An average recovery is around £1500 due to the huge amount of time required to reassemble the buggers!!

Re: Help. MY SSD CRASHED

October 4th, 2010, 10:46

pcimage wrote:We've done a few SSD recoveries, but not that many due to the cost.

An average recovery is around £1500 due to the huge amount of time required to reassemble the buggers!!
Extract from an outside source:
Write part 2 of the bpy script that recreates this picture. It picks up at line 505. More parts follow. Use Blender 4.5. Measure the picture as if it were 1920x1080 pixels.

Which is pretty darn close to my $2000USD mentioned above.

Re: Help. MY SSD CRASHED

January 14th, 2011, 19:26

big job to do ssd drives are crap

as you got to remove all the NAND-based flash memory

and read them all in and then rebuild the file system

Re: Help. MY SSD CRASHED

January 17th, 2011, 6:48

Guys contact with me, data recovery price for SSD drives will be less (Eastern Europe) for regular partners. :)
If you will be able read all chips themself, job could be done remote (need flash-extractor from SC for work) or we can upload dumps.

Sorry for offtopic :oops:

Re: Help. MY SSD CRASHED

February 2nd, 2011, 2:14

Iv'e done 2 and they are really really time consuming and VERY expensive (ie I endorse what is being said here).
However they are the future and the price will come down. If the data isn't critical it may pay to wait or take up Dr Kiev.

Re: Help. MY SSD CRASHED

April 5th, 2011, 19:07

i thought due to no moving parts ssd drives were almost impervious to data loss, i guess i was incorrect. so data storage will always be a risky business no matter if its a hard drive or ssd? the world we live in, nothing is safe lol.

Re: Help. MY SSD CRASHED

May 8th, 2011, 22:24

xboxhaxorz wrote:i thought due to no moving parts ssd drives were almost impervious to data loss, i guess i was incorrect. so data storage will always be a risky business no matter if its a hard drive or ssd? the world we live in, nothing is safe lol.



I learned the hard way too, however I didn't have anything important on the flash drive. To my knowledge, I think of SSDs and any other NAND based device is like a battery. It slowly deteriorates, then it just goes out.

On a side note, make sure you always have at least 3x different backups of your data. You never know when disaster is going to strike.

Re: Help. MY SSD CRASHED

May 13th, 2011, 2:12

In my opinion SSD drives are still a work in progress. I would wait a few more generations when the memory IC's can hold enough data so multiple memory ic's are not required to hold a reasonable amount of data and a single ic can hold around 100GB of data or more. This way you will not need to reassemble the data across multiple ic's. This technology of improving memory capacity is in the works, but it is currently unavailalbe. For now, I would not store any important data on any SSD drive. I recommend just using the SSD drive to hold the operating system and applications only and use a regular hard drive to store the data. Just my two cents.